**Work instructions:** Pictures are not part of the copy. Retype the lines from the first one through the line that contains "from mathutils import Vector, Matrix".

**Data extract:**
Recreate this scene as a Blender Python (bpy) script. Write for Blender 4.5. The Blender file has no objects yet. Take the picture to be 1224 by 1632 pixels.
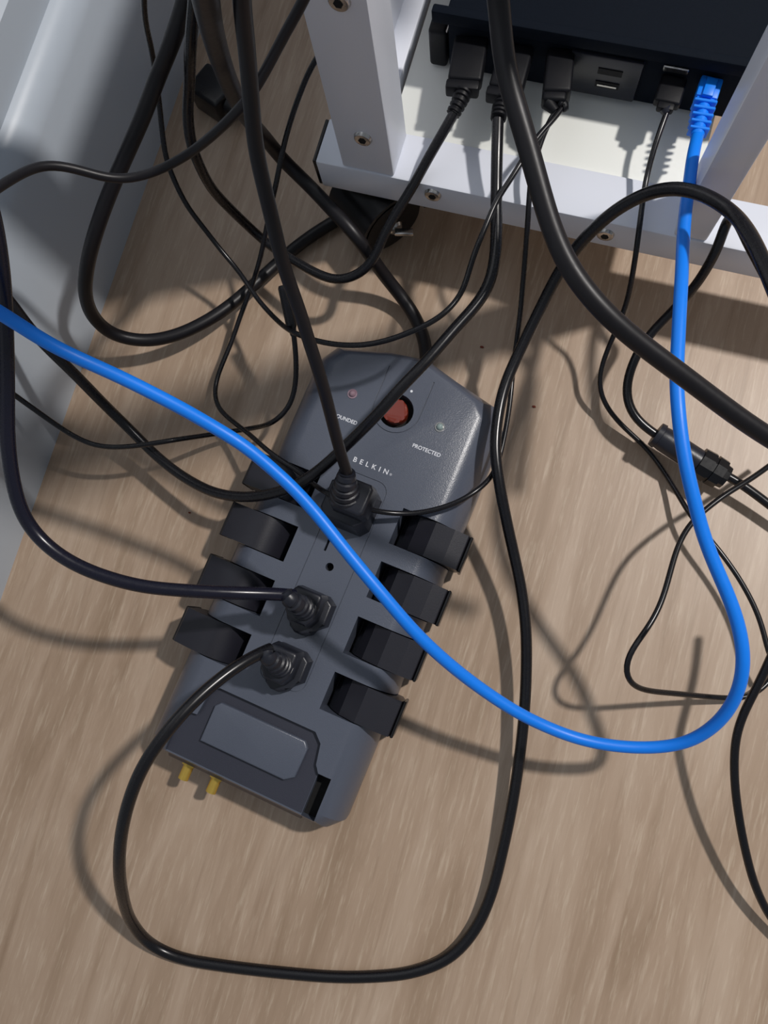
import bpy, bmesh, math, random
from mathutils import Vector, Matrix

# ---------------------------------------------------------------- camera
F, CX, CY, H = 1225.0, 612.0, 816.0, 0.55          # focal length in px (1224x1632), centre, height above floor
ND = Vector((128.0, -194.0, -F)).normalized()       # straight down, in camera coordinates
def ray_cam(px, py): return Vector((px-CX, -(py-CY), -F))
def fl(px, py, z=0.0):
    r = ray_cam(px, py); return r*((H-z)/r.dot(ND))
zc = -ND
yc = (fl(265, 205)-fl(0, 960)).normalized(); xc = yc.cross(zc)
R = Matrix((xc, yc, zc))                            # camera -> world rotation (world y runs along the wall)
def P(px, py, z=0.0):
    w = R @ fl(px, py, z); return Vector((w.x, w.y, w.z+H))
cam_d = bpy.data.cameras.new('camera'); cam = bpy.data.objects.new('camera', cam_d)
bpy.context.scene.collection.objects.link(cam)
cam.matrix_world = Matrix.Translation((0, 0, H)) @ R.to_4x4()
cam_d.sensor_fit = 'VERTICAL'; cam_d.sensor_height = 36.0; cam_d.lens = F/1632*36.0
cam_d.clip_start = 0.01
bpy.context.scene.camera = cam
# ---------------------------------------------------------------- light
world = bpy.data.worlds.new('World'); bpy.context.scene.world = world
world.use_nodes = True
world.node_tree.nodes['Background'].inputs[0].default_value = (0.84, 0.91, 1.0, 1)
world.node_tree.nodes['Background'].inputs[1].default_value = 0.20
LAMP = P(2880, -90, 0.0); LAMP.z = 1.6
ld = bpy.data.lights.new('room_lamp', 'POINT'); ld.energy = 90; ld.color = (1.0, 0.955, 0.915); ld.shadow_soft_size = 0.045
lo = bpy.data.objects.new('room_lamp', ld); lo.location = LAMP; bpy.context.scene.collection.objects.link(lo)
vs = bpy.context.scene.view_settings
vs.view_transform = 'Standard'; vs.look = 'None'; vs.exposure = 0.0; vs.gamma = 1.0; vs.use_curve_mapping = False

# ---------------------------------------------------------------- helpers
COL = bpy.context.scene.collection
def srgb(r, g, b):
    f = lambda c: (c/255/12.92) if c/255 <= .04045 else ((c/255+.055)/1.055)**2.4
    return (f(r), f(g), f(b), 1)
def mat(name, col, rough=.5, metal=0.0, bump=0.0, bscale=400, var=0.0, trans=0.0, coat=0.0, spec=.5):
    m = bpy.data.materials.new(name); m.use_nodes = True; nt = m.node_tree
    b = nt.nodes['Principled BSDF']
    b.inputs['Base Color'].default_value = col; b.inputs['Roughness'].default_value = rough; b.inputs['Metallic'].default_value = metal
    b.inputs['Transmission Weight'].default_value = trans
    b.inputs['Coat Weight'].default_value = coat
    b.inputs['Specular IOR Level'].default_value = spec
    tc = nt.nodes.new('ShaderNodeTexCoord'); n = nt.nodes.new('ShaderNodeTexNoise'); n.inputs['Scale'].default_value = bscale
    nt.links.new(tc.outputs['Object'], n.inputs['Vector'])
    if bump:
        bp = nt.nodes.new('ShaderNodeBump'); bp.inputs['Strength'].default_value = bump; bp.inputs['Distance'].default_value = .0004
        nt.links.new(n.outputs['Fac'], bp.inputs['Height']); nt.links.new(bp.outputs['Normal'], b.inputs['Normal'])
    mr = nt.nodes.new('ShaderNodeMapRange'); mr.inputs['To Min'].default_value = max(rough-.06, 0); mr.inputs['To Max'].default_value = min(rough+.06, 1)
    nt.links.new(n.outputs['Fac'], mr.inputs['Value']); nt.links.new(mr.outputs['Result'], b.inputs['Roughness'])
    return m
M = {}
M['body'] = mat('grey_plastic', srgb(84, 90, 104), .31, bump=.28, bscale=1500, spec=.75)
M['navy'] = mat('dark_navy_plastic', srgb(52, 54, 66), .45, bump=.15, bscale=1500)
M['pivot'] = mat('black_plastic', srgb(34, 34, 42), .34, bump=.1, bscale=1500)
M['plug'] = mat('charcoal_plastic', srgb(32, 34, 43), .36, bump=.15, bscale=1500)
M['cord'] = mat('black_vinyl', srgb(16, 15, 19), .27)
M['cord_navy'] = mat('blue_black_vinyl', srgb(20, 20, 36), .27)
M['cord_grey'] = mat('dark_grey_vinyl', srgb(20, 18, 22), .42, spec=.4)
M['blue'] = mat('blue_vinyl', srgb(6, 132, 252), .42)
M['white'] = mat('white_powder_coat', srgb(232, 236, 246), .35, bump=.05)
M['panel'] = mat('off_white_laminate', srgb(236, 238, 232), .5)
M['device'] = mat('dark_case', srgb(12, 19, 29), .8, bump=.1, bscale=1200, spec=.12)
M['dplug'] = mat('black_plug_plastic', srgb(13, 14, 19), .5, bump=.1, spec=.25)
M['black'] = mat('deep_black_plastic', srgb(14, 14, 17), .3)
M['hole'] = mat('socket_black', srgb(6, 6, 7), .8)
M['steel'] = mat('steel', srgb(200, 198, 195), .25, 1.0)
M['gold'] = mat('brass', srgb(232, 196, 96), .38, .85)
M['red'] = mat('amber_button', srgb(124, 46, 30), .22, coat=.5)
M['led'] = mat('clear_led', srgb(150, 168, 166), .06, coat=.8)
M['ledr'] = mat('pinkish_led', srgb(150, 122, 134), .06, coat=.8)
M['ink'] = mat('white_ink', srgb(240, 242, 248), .6)
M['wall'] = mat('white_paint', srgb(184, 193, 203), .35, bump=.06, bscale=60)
M['crumb'] = mat('crumb', srgb(120, 50, 30), .8)

def wood():
    m = bpy.data.materials.new('oak_laminate'); m.use_nodes = True; nt = m.node_tree; N = nt.nodes; L = nt.links
    b = N['Principled BSDF']; tc = N.new('ShaderNodeTexCoord')
    def noise(sx, sy, sc, det, rough=.6, dist=0):
        mp = N.new('ShaderNodeMapping'); mp.inputs['Scale'].default_value = (sx, sy, 1); L.new(tc.outputs['Object'], mp.inputs[0])
        n = N.new('ShaderNodeTexNoise'); n.inputs['Scale'].default_value = sc; n.inputs['Detail'].default_value = det
        n.inputs['Roughness'].default_value = rough; n.inputs['Distortion'].default_value = dist; L.new(mp.outputs[0], n.inputs['Vector']); return n
    def ramp(src, stops):
        r = N.new('ShaderNodeValToRGB'); e = r.color_ramp.elements
        e[0].position, e[0].color = stops[0]; e[1].position, e[1].color = stops[-1]
        for p, c in stops[1:-1]:
            q = e.new(p); q.color = c
        L.new(src, r.inputs[0]); return r
    def mix(kind, fac, a, c):
        x = N.new('ShaderNodeMix'); x.data_type = 'RGBA'; x.blend_type = kind
        if isinstance(fac, float): x.inputs[0].default_value = fac
        else: L.new(fac, x.inputs[0])
        L.new(a, x.inputs[6]); L.new(c, x.inputs[7]) if not isinstance(c, tuple) else setattr(x.inputs[7], 'default_value', c)
        return x.outputs[2]
    g = noise(1, .11, 30, 6, .6, 1.0)                    # broad figure
    base = ramp(g.outputs['Fac'], [(.30, srgb(158, 134, 111)), (.5, srgb(177, 153, 131)), (.72, srgb(194, 172, 151))])
    f = noise(1, .075, 330, 4, .7)                     # fine light pores
    fr = ramp(f.outputs['Fac'], [(.52, (0, 0, 0, 1)), (.80, (.8, .8, .8, 1))])
    c1 = mix('MIX', fr.outputs[0], base.outputs[0], srgb(212, 194, 172))
    d = noise(1, .05, 150, 3, .6)
    dr = ramp(d.outputs['Fac'], [(.30, (1, 1, 1, 1)), (.46, (0, 0, 0, 1))])
    dm = N.new('ShaderNodeMath'); dm.operation = 'MULTIPLY'; dm.inputs[1].default_value = .35; L.new(dr.outputs[0], dm.inputs[0])
    c2 = mix('MIX', dm.outputs[0], c1, srgb(142, 117, 95))
    L.new(c2, b.inputs['Base Color'])
    b.inputs['Roughness'].default_value = .42
    bp = N.new('ShaderNodeBump'); bp.inputs['Strength'].default_value = .25; bp.inputs['Distance'].default_value = .0003
    L.new(f.outputs['Fac'], bp.inputs['Height']); L.new(bp.outputs[0], b.inputs['Normal'])
    return m
M['wood'] = wood()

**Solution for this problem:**
Recreate this scene as a Blender Python (bpy) script. Write for Blender 4.5. The Blender file has no objects yet. Take the picture to be 1224 by 1632 pixels.
import bpy, bmesh, math, random
from mathutils import Vector, Matrix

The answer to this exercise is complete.